Safety standards for swimming pools and spas

  • You will need to install a compliant pool fence around any pool or spa capable of holding a depth of 300mm or more. 
  • A pool fence is compliant if it has been constructed and inspected in accordance with a building permit issued by a building surveyor registered with the Victorian Building Authority.
  • If you own a pool or spa that can hold a depth of more than 300 millimetres, please note that  legislation is likely to be passed later in 2019 that will mean you need to register it with Council and have its safety barrier inspected by a building/pool inspector every 3 years. You do not need to do anything yet. For more information: Proposed changes – Compulsory registration of pools and spas in Victoria

Pool fencing must designed in accordance with Australian Standard AS1926.1-2012 and AS1926.2-2007.

It is important that any work carried out on a pool fence is conducted in accordance with a building permit and is built to the Australian Standard, including:

  • fence height to be at least 1.2 metres
  • fence shall be located away from climbable objects (make note of NCZ)
  • gates to be self-closing and self-latching
  • latching device is to be located 1.5 metres above the finished external surface 
  • fence designed to ensure no direct entry from the house
  • fence to be capable of withstanding reasonable force (250N).

What if I want to erect a temporary or inflatable pool?

Temporary pools may only be erected within an approved enclosure that is compliant with the Australian Standard.

A non-climb zone (NCZ) is the area around a pool safety barrier and runs the full length of the barrier, including the gate. It is essential that you keep this zone free of any objects that allow young children to climb the barrier, such as plants, chairs or tables.

Horizontal components of a pool fence must not interfere with the NCZ. If there are horizontal components on your pool fence that may allow a child to climb the fence, they must be altered to be non-climbable to the satisfaction of the building surveyor responsible.

Your common boundary fence/s must be kept in good condition if used as a pool barrier,  it is not the responsibility of the adjoining owner to maintain this condition. 

If your boundary fence is used to form part of the pool barrier it cannot not be climbable within 900 millimetres of the top of the fence within the pool enclosure.

Doors from dwellings or houses are not considered to be an acceptable pool barrier if the pool is located outside.

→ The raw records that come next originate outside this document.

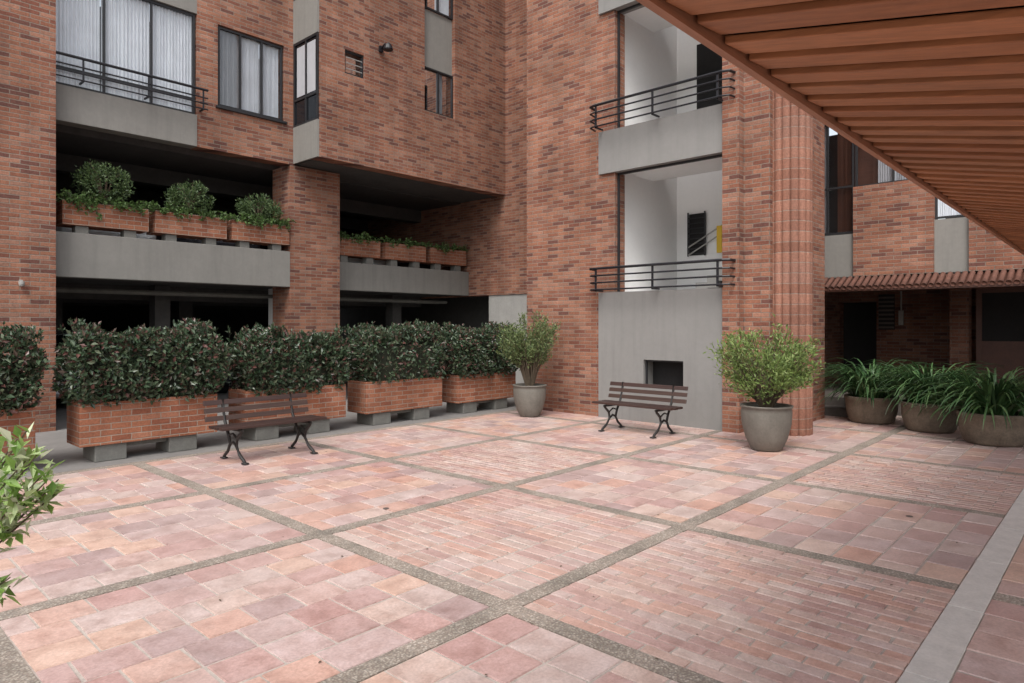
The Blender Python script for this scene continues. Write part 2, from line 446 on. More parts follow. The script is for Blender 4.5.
for x in (3.2,4.15,5.05):
    rl.box(x-.014,x+.014,12.045,12.055,5.40,5.77); rl.box(x-.012,x+.012,12.055,12.24,5.40,5.425)
rl.obj('window_guard_rail',M_black,LW)
wall('bay_facade','y',11.3,11.6,6.9,XS,4.79,13,[(7.46,7.91,6.53,7.0),(9.48,10.37,6.28,9.6)],M_brick,LW)
box('bay_grey_panel',9.48,10.37,11.40,11.55,7.28,8.55,mat=M_grey,parent=LW)
window('bay_window','y',11.36,9.48,10.37,6.29,7.27,2,LW,curtain=[(9.95,10.1,4)])
window('bay_window_upper','y',11.36,9.48,10.37,8.56,9.6,2,LW,curtain=[(9.9,10.3,3)])
window('vent_window','y',11.33,7.46,7.91,6.53,7.0,1,LW)
lv=MB()
for k in range(3): lv.box(7.5,7.87,11.31,11.32,6.63+k*.11,6.65+k*.11)
lv.obj('vent_louvres',M_greypanel,LW)
sd=MB()
sd.box(6.86,6.9,11.305,12.195,4.79,5.5,0); sd.box(6.86,6.9,11.305,12.195,7.15,8.0,0); sd.box(6.86,6.9,11.305,12.195,9.6,13,0)
for za,zb in ((5.5,7.15),(8.0,9.6)):
    sd.box(6.892,6.895,11.32,12.18,za,zb,1)
    sd.box(6.889,6.890,11.42,12.10,za+.58,zb-.1,3)
    for y in (11.305,11.72,12.155): sd.box(6.865,6.888,y,y+.04,za,zb,2)
    sd.box(6.867,6.887,11.345,12.155,za,za+.04,2); sd.box(6.867,6.887,11.345,12.155,zb-.04,zb,2); sd.box(6.867,6.887,11.345,12.155,za+.5,za+.54,2)
sd.obj('bay_side_window',[M_grey,M_carglass,M_frame,M_blind],LW)
box('inner_return_wall',XS,12.4,8.5,22,2.35,13,mat=M_brick,parent=LW)
box('inner_return_base',XS+.03,12.4,8.5,11.9,0,2.35,mat=M_lightconc,parent=LW)
box('inner_dark_wall',13.4,13.6,11.9,22,0,2.6,mat=M_darkconc,parent=LW)
box('inner_dark_roof',12.405,13.6,8.5,22,2.61,2.8,mat=M_darkconc,parent=LW)
wl=MB(); wl.box(8.26,8.34,11.24,11.3,7.18,7.3); wl.tube([(8.3,11.27,7.25),(8.3,11.12,7.30),(8.3,11.05,7.26)],.025,8)
wl.lathe([(.02,.1),(.07,.06),(.1,-.03),(.09,-.05),(0,-.04)],(8.3,11.03,7.2),16); wl.obj('wall_lamp',M_black,None)
w2=MB(); w2.box(2.35,2.39,11.9,11.95,2.21,2.26); w2.lathe([(.0,-.04),(.028,-.03),(.038,0),(.038,.03),(0,.035)],(2.37,11.88,2.2),14); w2.obj('security_camera',M_lightconc,None,smooth=False)

# ---------------------------------------------------------------- tower
TW=empty('stair_tower_building')
box('tower_front_wall',9.65,10.0,6.79,8.49,0,13,mat=M_brick,parent=TW)
box('tower_rear_side',10.0,12.045,8.19,8.49,0,13,mat=M_brick,parent=TW)
jb=MB()
for a,b_ in ((2.16,4.21),(4.94,6.99),(7.72,9.8)): jb.box(9.65,9.95,6.48,6.79,a,b_)
jb.obj('opening_jamb',M_brick,TW)
wall('base_panel','x',9.60,9.9,4.50,6.79,0,2.16,[(5.17,5.89,.58,1.03)],M_greypanel,TW)
box('vent_void',9.9,10.4,5.0,6.0,.45,1.15,mat=M_dark,parent=TW)
vf=MB()
for a in ((5.17,5.89,.58,.61),(5.17,5.89,1.0,1.03)): vf.box(9.66,9.69,*a)
vf.box(9.66,9.69,5.17,5.2,.61,1.0); vf.box(9.66,9.69,5.86,5.89,.61,1.0); vf.obj('vent_frame',M_frame,TW)
for k,z in enumerate((4.21,6.99,9.8)):
    box('floor_band',9.60,9.9,4.50,6.79,z,z+.73 if k<2 else 13,mat=M_greypanel,parent=TW)
for k,z in enumerate((2.0,4.3,7.1)):  # slabs stop short, no roof above: opening added so sky lights the rooms
    box('landing_slab',9.9,11.1,4.5,6.8,z,z+(.16 if k==0 else .6),mat=M_white,parent=TW)
box('room_left_wall',9.96,12.0,6.6,6.78,0,10,mat=M_white,parent=TW)
box('room_back_wall',12.0,12.04,4.2,8.1,0,10,mat=M_white,parent=TW)
box('pier_a',9.55,9.95,4.24,4.5,0,13,mat=M_brick,parent=TW)
box('pier_b',9.72,12.1,3.85,4.24,0,13,mat=M_brick,parent=TW)
box('landing_door',11.95,11.99,5.2,6.15,4.95,7.0,mat=M_dark,parent=TW)
gw=MB(); gw.box(11.965,11.99,5.98,6.32,2.95,3.75,1)
for k in range(8): gw.box(11.94,11.96,5.98,6.32,2.97+k*.098,2.99+k*.098,0)
gw.box(11.93,11.94,5.96,5.99,2.93,3.78,0); gw.box(11.93,11.94,6.31,6.34,2.93,3.78,0)
gw.obj('louvred_window',[M_frame,M_dark],TW)
sf=MB()
for k in range(8):
    y=6.2-k*.22; z=2.0+k*.12
    sf.box(11.15,11.9,y-.22,y,z-.10,z+.12)
sf.obj('stair_flight',M_lightconc,TW)
sr=MB()
for dz in (.4,.55): sr.tube([(11.9,6.3,2.55+dz),(11.9,4.6,2.55+dz+.9)],.014,6)
sr.obj('stair_handrail',M_lightconc,TW)
sg=MB(); sg.box(11.82,11.9,5.58,5.68,2.95,3.45); sg.obj('yellow_post',M_yellow,TW)
fr=MB()
for z0,z1 in ((2.16,4.21),(4.94,6.99)):
    fr.box(9.72,9.76,6.45,6.48,z0,z1); fr.box(9.72,9.76,4.5,6.45,z1-.035,z1)
    fr.box(9.72,9.76,4.5,4.53,z0,z1-.035)
fr.obj('opening_frames',M_frame,TW)
for zt in (2.20,4.98,7.76):
    b=MB()
    for k in range(4):
        z=zt+k*.12; r=.014 if k<3 else .022
        yl=6.86
        b.tube([(9.6,yl,z),(9.42,yl-.03,z),(9.385,yl-.12,z),(9.385,4.42,z),(9.42,4.33,z),(9.6,4.3,z)],r,8)
    for y in (6.7,5.6,4.5):
        b.box(9.388,9.40,y-.018,y+.018,zt-.03,zt+.37); b.box(9.388,9.6,y-.012,y+.012,zt-.03,zt-.005)
    b.obj('balcony_rail',M_black,TW)
fc=MB(); nfl=16; seg=nfl*8; cx,cy=10.10,3.71; rad=.285
ring=[]
for i in range(seg):
    an=2*math.pi*i/seg; ph=(an*nfl/(2*math.pi))%1
    rr=rad+.035*math.sqrt(max(0,1-(2*ph-1)**2))
    ring.append((cx+rr*math.cos(an),cy+rr*math.sin(an)))
for z in (0,13):
    for p in ring: fc.v.append((*p,z))
for i in range(seg):
    j=(i+1)%seg; fc.f.append((i,j,j+seg,i+seg)); fc.m.append(0)
fc.obj('fluted_brick_column',M_flute,TW)

# ---------------------------------------------------------------- entrance wing
EW=empty('entrance_wing_building')
XE=13.5
box('ew_far_return',12.1,13.7,4.75,5.0,0,13,mat=M_brick,parent=EW)
box('grey_spandrel_a',XE,XE+.3,3.77,4.75,2.5,3.3,mat=M_grey,parent=EW)
window('corner_window','x',XE+.05,3.79,4.73,3.32,5.45,2,EW,hbar=4.2,curtain=[(3.82,4.1,5),(4.3,4.68,4)])
box('wood_door_behind_glass',XE+.4,XE+.45,3.2,3.95,3.0,5.3,mat=M_door,parent=EW)
box('brick_panel',XE-.08,XE+.3,2.49,3.77,2.5,4.15,mat=M_brick,parent=EW)
window('strip_window','x',XE+.05,2.51,3.77,4.16,5.45,2,EW,curtain=[(2.9,3.4,4)])
box('grey_spandrel_b',XE,XE+.3,1.98,2.49,2.5,3.42,mat=M_grey,parent=EW)
window('side_window','x',XE+.05,2.0,2.49,3.44,5.45,1,EW,curtain=[(2.04,2.45,3)])
box('brick_panel_right',XE-.08,XE+.3,-6,1.98,2.5,5.45,mat=M_brick,parent=EW)
box('upper_wall',XE,XE+.3,-6,4.75,5.46,9,mat=M_brick,parent=EW)
fs=MB()
y=-6
while y<4.66:
    fs.tube([(XE-.48,y+.05,2.27),(XE-.08,y+.05,2.47)],.042,8); y+=.105
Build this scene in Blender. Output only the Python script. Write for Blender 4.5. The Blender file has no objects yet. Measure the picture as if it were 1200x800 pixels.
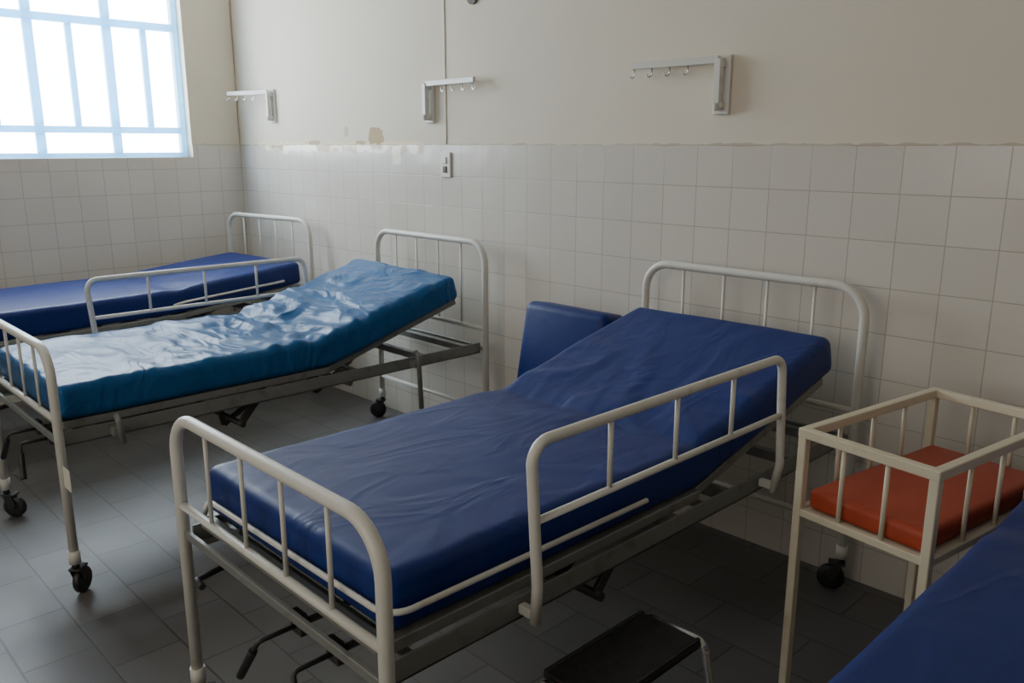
import bpy, bmesh, math, random
from mathutils import Vector, Matrix, noise
random.seed(4)
SC = bpy.context.scene
COL = SC.collection

# ---------------------------------------------------------------- materials
def new_mat(name):
    m = bpy.data.materials.new(name); m.use_nodes = True
    nt = m.node_tree
    return m, nt, nt.nodes["Principled BSDF"]

def N(nt, typ, **kw):
    n = nt.nodes.new(typ)
    for k, v in kw.items(): setattr(n, k, v)
    return n

def math_node(nt, op, a, b=None, clamp=False):
    n = N(nt, "ShaderNodeMath", operation=op); n.use_clamp = clamp
    for i, v in enumerate((a, b)):
        if v is None: continue
        if isinstance(v, (int, float)): n.inputs[i].default_value = v
        else: nt.links.new(v, n.inputs[i])
    return n.outputs[0]

def mix_col(nt, fac, a, b):
    n = N(nt, "ShaderNodeMix", data_type='RGBA')
    if isinstance(fac, (int, float)): n.inputs[0].default_value = fac
    else: nt.links.new(fac, n.inputs[0])
    for i, v in ((6, a), (7, b)):
        if isinstance(v, (tuple, list)): n.inputs[i].default_value = (*v[:3], 1)
        else: nt.links.new(v, n.inputs[i])
    return n.outputs[2]

def paint(name, c1, c2, rough=0.45, metal=0.0, scale=18, lo=0.55, hi=0.75, bump=0.05, transl=0.0):
    m, nt, b = new_mat(name)
    tc = N(nt, "ShaderNodeTexCoord")
    nz = N(nt, "ShaderNodeTexNoise"); nz.inputs["Scale"].default_value = scale; nz.inputs["Detail"].default_value = 6
    nt.links.new(tc.outputs["Object"], nz.inputs["Vector"])
    mr = N(nt, "ShaderNodeMapRange"); mr.inputs[1].default_value = lo; mr.inputs[2].default_value = hi
    nt.links.new(nz.outputs[0], mr.inputs[0])
    c = mix_col(nt, mr.outputs[0], c1, c2)
    nt.links.new(c, b.inputs["Base Color"])
    b.inputs["Roughness"].default_value = rough; b.inputs["Metallic"].default_value = metal
    bp = N(nt, "ShaderNodeBump"); bp.inputs["Strength"].default_value = bump; bp.inputs["Distance"].default_value = 0.002
    nt.links.new(nz.outputs[0], bp.inputs["Height"]); nt.links.new(bp.outputs[0], b.inputs["Normal"])
    if transl > 0:
        o = nt.nodes["Material Output"]; t = N(nt, "ShaderNodeBsdfTranslucent"); nt.links.new(c, t.inputs[0])
        mx = N(nt, "ShaderNodeMixShader"); mx.inputs[0].default_value = transl
        nt.links.new(b.outputs[0], mx.inputs[1]); nt.links.new(t.outputs[0], mx.inputs[2]); nt.links.new(mx.outputs[0], o.inputs[0])
    return m

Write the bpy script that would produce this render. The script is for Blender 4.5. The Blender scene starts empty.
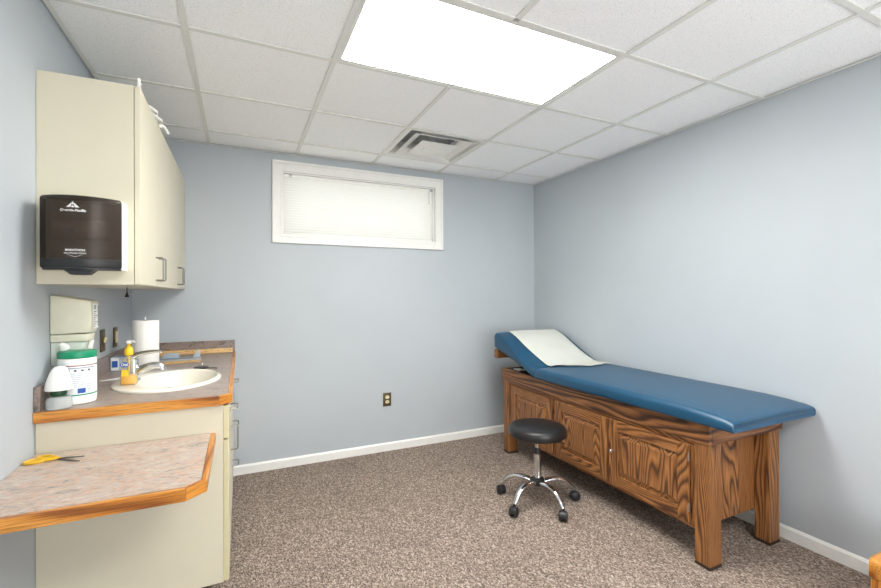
import bpy, bmesh, math, random
from mathutils import Vector, Matrix
random.seed(7)
SC = bpy.context.scene
COL = SC.collection
PI = math.pi

# ------------------------------------------------------------------ materials
def srgb(r, g, b):
    def f(c):
        c /= 255.0
        return c/12.92 if c <= .04045 else ((c+.055)/1.055)**2.4
    return (f(r), f(g), f(b), 1)

class NT:
    def __init__(s, name):
        s.m = bpy.data.materials.new(name); s.m.use_nodes = True
        s.t = s.m.node_tree; s.n = s.t.nodes; s.l = s.t.links
        s.b = s.n['Principled BSDF']; s.out = s.n['Material Output']
    def node(s, typ, **kw):
        n = s.n.new(typ)
        for k, v in kw.items(): setattr(n, k, v)
        return n
    def link(s, a, b): s.l.new(a, b)
    def coords(s, scale=(1, 1, 1), rot=(0, 0, 0), loc=(0, 0, 0)):
        tc = s.node('ShaderNodeTexCoord'); mp = s.node('ShaderNodeMapping')
        mp.inputs['Scale'].default_value = scale
        mp.inputs['Rotation'].default_value = rot
        mp.inputs['Location'].default_value = loc
        s.link(tc.outputs['Object'], mp.inputs['Vector'])
        return mp.outputs['Vector']
    def noise(s, vec, scale, detail=3, rough=.5, dist=0):
        n = s.node('ShaderNodeTexNoise')
        n.inputs['Scale'].default_value = scale; n.inputs['Detail'].default_value = detail
        n.inputs['Roughness'].default_value = rough; n.inputs['Distortion'].default_value = dist
        s.link(vec, n.inputs['Vector'])
        return n.outputs['Fac']
    def ramp(s, fac, stops, interp='LINEAR'):
        r = s.node('ShaderNodeValToRGB'); cr = r.color_ramp; cr.interpolation = interp
        while len(cr.elements) < len(stops): cr.elements.new(.5)
        for e, (p, c) in zip(cr.elements, stops): e.position = p; e.color = c
        s.link(fac, r.inputs['Fac'])
        return r.outputs['Color']
    def mix(s, fac, a, b, mode='MIX'):
        m = s.node('ShaderNodeMix', data_type='RGBA', blend_type=mode)
        if isinstance(fac, (int, float)): m.inputs[0].default_value = fac
        else: s.link(fac, m.inputs[0])
        for i, x in ((6, a), (7, b)):
            if isinstance(x, tuple): m.inputs[i].default_value = x
            else: s.link(x, m.inputs[i])
        return m.outputs[2]
    def bump(s, height, strength, dist=.002):
        b = s.node('ShaderNodeBump')
        b.inputs['Strength'].default_value = strength; b.inputs['Distance'].default_value = dist
        s.link(height, b.inputs['Height']); s.link(b.outputs['Normal'], s.b.inputs['Normal'])
    def base(s, c):
        if isinstance(c, tuple): s.b.inputs['Base Color'].default_value = c
        else: s.link(c, s.b.inputs['Base Color'])
    def set(s, **kw):
        for k, v in kw.items(): s.b.inputs[k.replace('_', ' ')].default_value = v
        return s

def plain(name, c, rough=.5, metal=0, var=.04, nscale=30, bump=0, **kw):
    t = NT(name); v = t.coords()
    n = t.noise(v, nscale, 3)
    lo = tuple(x*(1-var) for x in c[:3])+(1,); hi = tuple(min(1, x*(1+var)) for x in c[:3])+(1,)
    t.base(t.ramp(n, [(.3, lo), (.7, hi)]))
    t.set(Roughness=rough, Metallic=metal)
    if bump: t.bump(t.noise(v, nscale*6, 2), bump, .001)
    if kw: t.set(**kw)
    return t.m

def wood(name, axis, light, mid, dark, seed=0, scale=1.0, rough=.4, ring=16, contrast=1.0):
    """plain sawn oak: growth rings about an axis tilted a little off the board's length"""
    t = NT(name)
    st = [7.0, 7.0, 7.0]; st[axis] = .9
    rnd = random.Random(seed)
    tc = t.node('ShaderNodeTexCoord')
    oi = t.node('ShaderNodeObjectInfo')
    add = t.node('ShaderNodeVectorMath', operation='ADD')
    sc = t.node('ShaderNodeVectorMath', operation='SCALE')
    cmb = t.node('ShaderNodeCombineXYZ')
    for i in range(3): t.link(oi.outputs['Random'], cmb.inputs[i])
    t.link(cmb.outputs[0], sc.inputs[0]); sc.inputs['Scale'].default_value = 3.0
    t.link(tc.outputs['Object'], add.inputs[0]); t.link(sc.outputs[0], add.inputs[1])
    mp = t.node('ShaderNodeMapping')
    mp.inputs['Scale'].default_value = [x*scale for x in st]
    mp.inputs['Location'].default_value = [rnd.uniform(0, 9) for _ in range(3)]
    t.link(add.outputs[0], mp.inputs['Vector'])
    v = mp.outputs['Vector']
    n1 = t.noise(v, .42, 2.0, .5, .25)             # broad figure -> contour bands = cathedral arches
    sep = t.node('ShaderNodeSeparateXYZ'); t.link(v, sep.inputs[0])
    drift = t.node('ShaderNodeMath', operation='MULTIPLY_ADD'); drift.inputs[1].default_value = .22
    t.link(sep.outputs[(axis+1) % 3], drift.inputs[0]); t.link(n1, drift.inputs[2])
    mul = t.node('ShaderNodeMath', operation='MULTIPLY'); mul.inputs[1].default_value = ring
    t.link(drift.outputs[0], mul.inputs[0])
    fr = t.node('ShaderNodeMath', operation='FRACT'); t.link(mul.outputs[0], fr.inputs[0])
    grain = t.ramp(fr.outputs[0], [(0, dark), (.10*contrast, dark), (.20+.1*contrast, mid), (.68, light), (.88, mid), (1, dark)])
    sf = [260.0, 260.0, 260.0]; sf[axis] = 9.0
    mp2 = t.node('ShaderNodeMapping'); mp2.inputs['Scale'].default_value = sf
    t.link(add.outputs[0], mp2.inputs['Vector'])
    pores = t.noise(mp2.outputs['Vector'], 1.0, 2, .6)
    pr = t.ramp(pores, [(.36, (.45, .4, .36, 1)), (.52, (1, 1, 1, 1))])
    t.base(t.mix(.8, grain, pr, 'MULTIPLY'))
    t.set(Roughness=rough)
    t.bump(pores, .15, .0006)
    return t.m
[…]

The walls of some above-ground pools may be used as a compliant pool barrier as long as they comply with the NCZ. In most cases, a pool fence will be required around any filtration, pump and ladder to ensure compliance.

  • Gates must only swing away from the pool area and be freely self-closing without obstruction.
  • The self-closing device of a pool fence must allow the gate to close from any position with a stationary start and without the use of manual force on the gate or latch - the opening of a closed gate shall not exceed 100mm at any point.
  • When the gate is closed it is required to be able to withstand a force of 250N in all directions to ensure the gate does not release the latch, unhinge the gate or increase minimum openings.
  • The latch is required to ensure the gate automatically operates on the closing of the gate and will prevent the gate from being re-opened without being manually released.
  • The latching device can be positioned on the gate in various manners to ensure it is not accessible to children, the common method is 1.5 metres above the finished surface adjacent the outside of the gate.